RALEIGH. NC (AP) — Base rates for homeowners insurance premiums in North Carolina will rise an average of about 15% by mid-2026 as part of a settlement reached by the state Insurance Department and the industry.
The agreement Commissioner Mike Causey announced Friday is in stark contrast to the January 2024 request from the North Carolina Rate Bureau, which represents insurance companies, seeking an overall average increase of 42.2%.
Causey, an elected official who began his third term earlier this month, formally denied the agency’s request last year. That led to a formal hearing that began in October and included several weeks of witnesses, evidence and arguments. The state Insurance Department said witnesses would argue that rates should be reduced or increased by less than 3%.
Without the settlement, a hearing officer — in consultation with Causey — would have decided what the new rates should be. The Rate Bureau could have appealed this decision to the court.

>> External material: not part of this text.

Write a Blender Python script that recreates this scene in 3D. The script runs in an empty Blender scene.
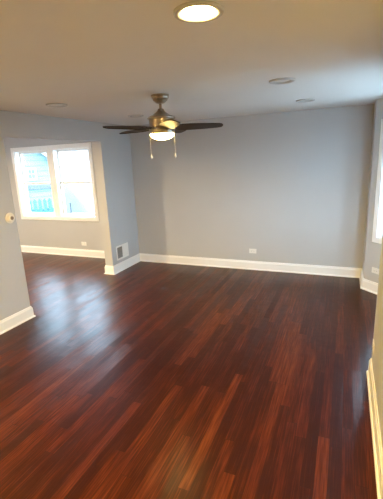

Causey said in a news release that the proposed rate increases “are sufficient to ensure that insurance companies, which have paid out large amounts due to natural disasters and face increasing reinsurance costs due to national catastrophes, have sufficient resources to pay claims. “
The agency attributed its large request to high inflation – especially in building materials – combined with disastrous storms and “severely inadequate” premiums to cover claims. The agency’s requested increases varied widely, from just over 4% in parts of the mountains to more than 99% in some beach areas.
The agreed increases, carried out in two parts, vary per location. On average statewide, the base rate will increase by 7.5% on June 1 and an additional 7.5% on June 1, 2026.
The highest increases generally will occur in parts of eastern North Carolina that were hit hard by Hurricane Matthew in 2016 and Hurricane Florence in 2018, The News & Observer of Raleigh reported. For example, beach areas from Carteret to Brunswick counties will increase by an average of 16% by mid-2025 and by a further 15.9% by mid-2026.
Areas most affected by historic flooding from Hurricane Helene in the fall will see lower-than-average increases. For example, base rates in Buncombe, Watauga and Yancey counties will rise 4.4% in 2025 and 4.5% in mid-2026.
In densely populated areas, base rates in Raleigh and Durham will increase an average of 7.5% over the next two years. In Charlotte, rates would rise 9.3% in 2025 and 9.2% in 2026.
The settlement also bars the Rate Bureau from seeking to raise rates again before June 1, 2027, Causey’s release said.